While filming the documentary As the Mirror Burns in Vietnam, Mandy was thoroughly tested to expose the film correctly without any visual reference throughout the entire production. It was 1990 and still over a decade before the digital age. It was a small crew — meaning only a cinematographer, director, producer, and sound recordist. No room for camera assistants. All Mandy had were two little redheads (800-watt tungsten lights) in a suitcase. So, she had to work with a lot of natural light and had no dailies the whole five weeks she was in production.
With no reference for how she was doing, she exposed by thinking of the image and trusting her gut. All she had to go by were a few tests she ran before production. On the film stock, she saw where the subject would be blown out and how dark the shadows were.

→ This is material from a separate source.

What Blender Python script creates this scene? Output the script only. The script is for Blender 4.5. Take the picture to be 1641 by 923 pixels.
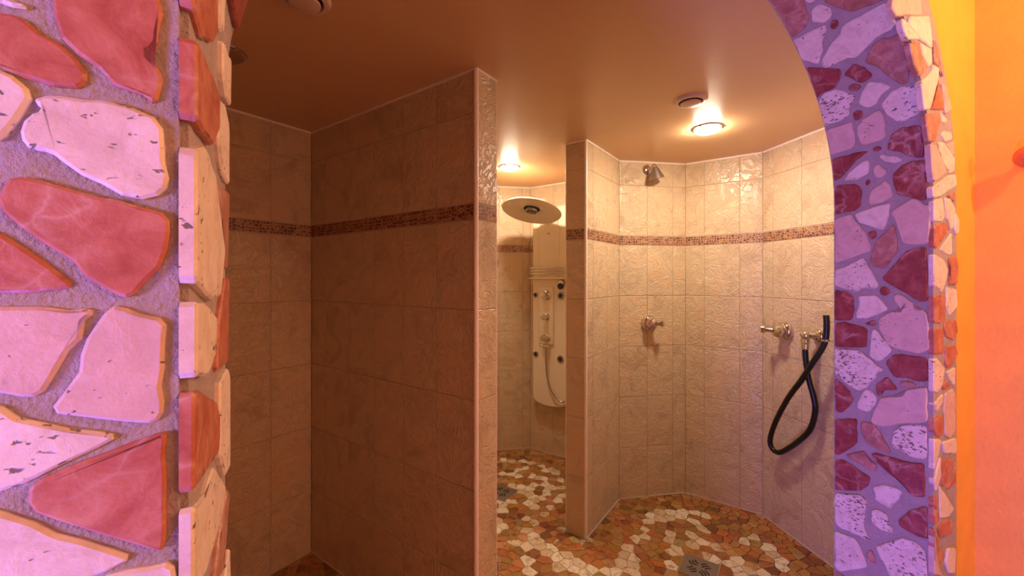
import bpy, bmesh, math, random
from mathutils import Vector, Matrix
random.seed(7)
for o in list(bpy.data.objects): bpy.data.objects.remove(o, do_unlink=True)
SC = bpy.context.scene
COL = SC.collection
# ------------------------------------------------------------------ camera
CAM_H = 1.438
cd = bpy.data.cameras.new('camera'); cam = bpy.data.objects.new('camera', cd); COL.objects.link(cam)
cam.location = (0, 0, CAM_H); cam.rotation_euler = (math.pi/2, 0, 0)
cd.sensor_width = 36; cd.lens = 650/1641*36; cd.shift_y = -16.5/1641; cd.clip_start = .01; cd.clip_end = 50
SC.camera = cam
# ------------------------------------------------------------------ frames of reference (metres)
TH = math.radians(-35.5)                      # the tiled room is turned by this much
def ab(a, b, z=0.0): return Vector((a*math.cos(TH)-b*math.sin(TH), a*math.sin(TH)+b*math.cos(TH), z))
PHI = math.radians(29); T = .1695             # the stone arch wall: direction and thickness
DX, DY = math.cos(PHI), math.sin(PHI); RX, RY = .7915, 1.0
def arch(s, off, h): return Vector((RX+DX*s+DY*off, RY+DY*s-DX*off, h))
# ------------------------------------------------------------------ world, exposure, large lights
w = bpy.data.worlds.new('world'); SC.world = w; w.use_nodes = True
w.node_tree.nodes['Background'].inputs[0].default_value = (.9, .6, .4, 1); w.node_tree.nodes['Background'].inputs[1].default_value = .02
SC.view_settings.view_transform = 'Standard'; SC.view_settings.look = 'None'; SC.view_settings.gamma = 1
SC.view_settings.use_curve_mapping = False; SC.view_settings.exposure = 0.0
def light(name, kind, loc, energy, color, size=.1, target=None):
    l = bpy.data.lights.new(name, kind); l.energy = energy; l.color = color
    if kind == 'AREA': l.shape = 'DISK'; l.size = size
    else: l.shadow_soft_size = size
    o = bpy.data.objects.new(name, l); COL.objects.link(o); o.location = loc
    if target is not None: o.rotation_euler = (Vector(target)-Vector(loc)).to_track_quat('-Z', 'Y').to_euler()
    return o
LAMP_EMIT = 360
light('violet_lamp', 'AREA', arch(-2.1, .60, 1.35), 13, (.55, .35, 1.0), .25, arch(-.3, .1, 1.5))
light('blue_lamp', 'AREA', arch(-1.9, .48, .30), 24, (.20, .12, 1.0), .2, arch(-.1, .1, .65))
light('orange_lamp', 'POINT', arch(.08, .75, 2.12), 14, (1.0, .65, .38), .035)
light('warm_lamp', 'POINT', arch(.16, 1.35, 1.75), 15, (1.0, .65, .39), .06)
JAMB = [
('rose',[(2143,3),(2110,52),(2062,47),(2045,34),(2034,3),(2070,3),(2112,3)]),
('white',[(2074,55),(2077,72),(2055,85),(2040,80),(2034,65),(2048,47)]),
('white',[(2105,54),(2090,73),(2086,62),(2093,55)]),
('rose',[(2077,80),(2092,89),(2039,161),(2026,162),(2030,129),(2031,112),(2044,102)]),
('red',[(2029,73),(2033,81),(2025,87),(2013,81),(2014,71)]),
('white',[(2030,3),(2030,66),(2017,63),(1996,47),(1979,44),(1953,28),(1976,3),(2001,3)]),
('white',[(1958,33),(1987,62),(1999,82),(2012,88),(2015,107),(2019,161),(1996,163),(1971,165),(1963,155),(1959,130),(1935,92),(1942,78),(1938,45),(1940,32)]),
('red',[(1957,3),(1924,60),(1909,58),(1889,42),(1887,10),(1878,3),(1897,3),(1925,3)]),
('red',[(1909,62),(1926,84),(1909,99),(1887,109),(1878,90),(1885,80)]),
('red',[(1878,61),(1885,72),(1875,85),(1867,82),(1867,68)]),
('rose',[(1920,102),(1947,121),(1955,139),(1948,148),(1951,168),(1920,166),(1871,164),(1848,158),(1851,146),(1870,135),(1901,120)]),
('porous',[(1870,3),(1886,18),(1885,41),(1859,71),(1850,68),(1834,55),(1819,54),(1812,38),(1808,3),(1841,3)]),
('white',[(1838,72),(1861,84),(1878,99),(1865,120),(1850,132),(1840,112),(1824,101),(1822,86)]),
('porous',[(1821,109),(1842,130),(1846,148),(1837,168),(1801,168),(1782,165),(1774,141),(1778,128),(1797,115)]),
('red',[(1820,58),(1825,69),(1816,78),(1803,72),(1802,59)]),
('pale',[(1799,3),(1804,54),(1796,56),(1754,54),(1743,48),(1738,3),(1765,3)]),
('pale',[(1789,61),(1802,75),(1812,105),(1799,110),(1754,110),(1746,103),(1743,69),(1751,61)]),
('red',[(1731,81),(1736,93),(1726,100),(1722,88)]),
('red',[(1722,107),(1752,117),(1763,133),(1758,165),(1721,166),(1690,164),(1698,144),(1713,128)]),
('red',[(1727,3),(1731,53),(1728,75),(1714,51),(1681,19),(1674,3),(1701,3)]),
('white',[(1671,22),(1688,33),(1710,67),(1706,74),(1679,71),(1669,48)]),
('pale',[(1685,79),(1698,88),(1677,104),(1668,101),(1663,90),(1670,81)]),
('white',[(1711,91),(1716,97),(1700,127),(1693,132),(1689,120),(1698,101)]),
('red',[(1656,63),(1667,69),(1659,74),(1650,68)]),
('red',[(1668,114),(1683,129),(1688,145),(1686,167),(1655,169),(1620,170),(1600,164),(1609,147),(1621,119),(1646,114)]),
('red',[(1658,3),(1664,9),(1660,43),(1653,52),(1640,57),(1607,54),(1597,42),(1593,3),(1621,3)]),
('pale',[(1619,69),(1640,73),(1651,92),(1658,99),(1644,109),(1619,113),(1609,94),(1606,70)]),
('white',[(1589,42),(1600,76),(1606,108),(1577,106),(1545,97),(1549,85),(1568,51),(1579,46)]),
('pale',[(1583,108),(1598,127),(1608,143),(1607,152),(1592,164),(1588,172),(1540,172),(1509,170),(1508,147),(1514,128),(1531,124),(1567,115)]),
('pale',[(1582,3),(1591,35),(1579,41),(1534,67),(1513,74),(1499,73),(1474,3),(1510,3),(1555,3)]),
('red',[(1544,67),(1546,83),(1532,83),(1524,76),(1533,71)]),
('rose',[(1522,83),(1539,98),(1558,113),(1529,119),(1499,121),(1470,106),(1457,94),(1463,81),(1477,72),(1496,76)]),
('white',[(1456,3),(1464,23),(1486,58),(1472,65),(1424,86),(1414,86),(1412,56),(1404,47),(1408,30),(1418,3)]),
('red',[(1436,92),(1462,111),(1496,135),(1503,166),(1461,168),(1388,168),(1387,156),(1401,139),(1416,117)]),
('red',[(1408,3),(1404,25),(1391,41),(1362,42),(1336,37),(1333,3),(1365,3)]),
('white',[(1394,49),(1398,84),(1385,93),(1369,104),(1364,101),(1343,65),(1341,46),(1357,45),(1369,51)]),
('red',[(1410,88),(1420,96),(1409,108),(1399,104),(1396,94)]),
('pale',[(1346,87),(1363,111),(1364,129),(1386,115),(1399,113),(1402,123),(1382,147),(1367,151),(1372,158),(1363,168),(1332,170),(1285,170),(1275,154),(1281,117),(1289,102),(1321,88)]),
('red',[(1326,3),(1331,23),(1322,63),(1313,67),(1276,65),(1270,25),(1268,3)]),
('white',[(1318,76),(1320,81),(1305,92),(1276,111),(1249,92),(1248,83),(1257,70),(1282,72)]),
('red',[(1330,60),(1342,79),(1328,83),(1327,72)]),
('porous',[(1265,3),(1267,51),(1253,67),(1230,97),(1220,85),(1209,83),(1195,72),(1182,65),(1171,51),(1178,35),(1202,3),(1239,3)]),
('red',[(1248,99),(1267,113),(1270,127),(1268,167),(1243,170),(1219,168),(1216,151),(1220,135),(1216,115),(1228,108)]),
('red',[(1193,82),(1216,101),(1197,117),(1190,120),(1185,98),(1169,92),(1168,84)]),
('red',[(1191,3),(1180,18),(1166,33),(1149,40),(1131,33),(1110,18),(1108,5),(1142,3)]),
('white',[(1179,64),(1174,76),(1162,85),(1147,81),(1126,70),(1129,47),(1144,48),(1166,56)]),
('pale',[(1111,73),(1165,90),(1179,127),(1194,135),(1204,158),(1207,168),(1134,168),(1119,129),(1102,98),(1101,76)]),
('rose',[(1208,123),(1214,139),(1209,151),(1203,147),(1197,127)]),
('red',[(1089,3),(1104,47),(1048,47),(1028,33),(1006,13),(1002,3),(1031,3)]),
('rose',[(1100,56),(1103,76),(1083,92),(1051,108),(1044,108),(1046,85),(1052,67),(1077,56)]),
('porous',[(1096,112),(1112,123),(1119,139),(1124,167),(1055,167),(1051,151),(1051,137),(1060,129),(1058,113),(1070,110)]),
('rose',[(1010,24),(1034,60),(1017,72),(1009,85),(995,84),(992,72),(1004,37)]),
('red',[(1032,73),(1037,85),(1037,111),(1037,135),(1044,163),(973,164),(966,147),(972,137),(983,133),(1000,104),(1018,81)]),
('red',[(988,3),(997,18),(990,40),(976,73),(953,67),(937,54),(915,3)]),
('porous',[(894,3),(908,5),(927,51),(917,67),(893,64),(862,60),(837,69),(829,73),(828,40),(830,8),(840,3)]),
('porous',[(957,76),(971,102),(973,121),(968,129),(941,117),(920,108),(925,90),(931,78),(938,83)]),
('porous',[(900,74),(909,83),(906,102),(888,104),(879,115),(869,111),(865,92),(873,76)]),
('red',[(903,122),(932,139),(955,167),(892,168),(888,168),(885,154),(888,137),(892,123)]),
('white',[(812,3),(815,8),(818,44),(802,55),(766,67),(721,13),(726,3),(766,3)]),
('porous',[(822,81),(839,98),(867,127),(871,151),(859,164),(811,167),(790,168),(752,111),(782,101),(809,87)]),
('rose',[(796,65),(811,73),(790,83),(779,79),(783,67)]),
('red',[(3339,166),(3300,104),(3322,84),(3340,102),(3360,148),(3356,166)]),
('red',[(3376,166),(3371,123),(3372,77),(3401,82),(3423,114),(3426,162),(3404,169)]),
('white',[(3297,95),(3285,75),(3309,60),(3318,75)]),
('white',[(3318,64),(3311,12),(3353,3),(3356,36),(3346,54)]),
('white',[(3373,75),(3362,36),(3370,3),(3431,3),(3429,52),(3409,75)]),
('white',[(3444,171),(3433,146),(3442,102),(3498,47),(3538,73),(3540,111),(3525,153),(3512,171)]),
('rose',[(3445,82),(3438,4),(3513,16),(3515,38),(3488,43)]),
('red',[(3523,32),(3523,3),(3605,16),(3600,79),(3563,75)]),
('white',[(3537,169),(3542,137),(3554,95),(3582,102),(3591,137),(3584,169),(3562,169)]),
('red',[(3592,169),(3599,150),(3623,86),(3648,61),(3669,75),(3658,150),(3654,169)]),
('white',[(3612,70),(3608,20),(3621,3),(3710,3),(3705,36),(3673,70)]),
('white',[(3663,169),(3676,132),(3670,100),(3717,29),(3733,45),(3732,132),(3718,169)]),
('rose',[(3723,20),(3738,3),(3787,45),(3763,100),(3737,61)]),
('white',[(3784,11),(3831,3),(3799,52)]),
]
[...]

When she arrived back home and saw the results, she was pleasantly surprised.
“I get exposure now,” she chuckles.
To this day, Mandy approaches digital as she would film. When she first learned to expose, she did so with the Ansel Adams Zone System. So, that’s how she looks at an image, creating three dimensions with color tones, lenses, and other photography tricks.
A FILM APPROACH TO DIGITAL FILMMAKING
Mandy Walker was not one of the early adopters of the digital revolution, because she wanted to stick with the best tools and cinematic procedures. It was after those cinematographers who pioneered the digital medium when Mandy hopped on, first with commercials and then with features.
“I didn’t want to be part of the experimentation of the early part of it where I thought, ‘Well, this doesn’t look as good as film so why am I using it?’ And to me, I didn’t want to do that…. So I didn’t want to use it until I felt that it was in a place where it could do the right job for the movie and not compromise.”
—Mandy Walker, ASC, ACS
What Mandy appreciates about digital is how she can see the image on set with “fantastic monitors.” Now, she can watch with the director and get granular with the imagery. The image you see is the image that you’ll get, and that wasn’t always possible with film.
What Mandy learned about film in a time when Australia didn’t have color timing in their dailies was discipline and understanding limitations. She only had one light workprint (meaning if she normally overexposed by two-thirds of a stop and then brought it down for dailies). So, if she got the exposure wrong, there was nobody adjusting it. Whereas, in the U.S., most feature films had color time dailies. So, if she made a mistake stateside, she saw it right away.
In contrast, Mandy is very happy shooting in a digital format. According to Mandy, there are many things you can do to make your visuals stand out from the last film you saw. To create a different feel, cinematographers used to shoot different film stocks, push and pull the negative, and cross processing with a negative. It was a more physical process than it is today with digital.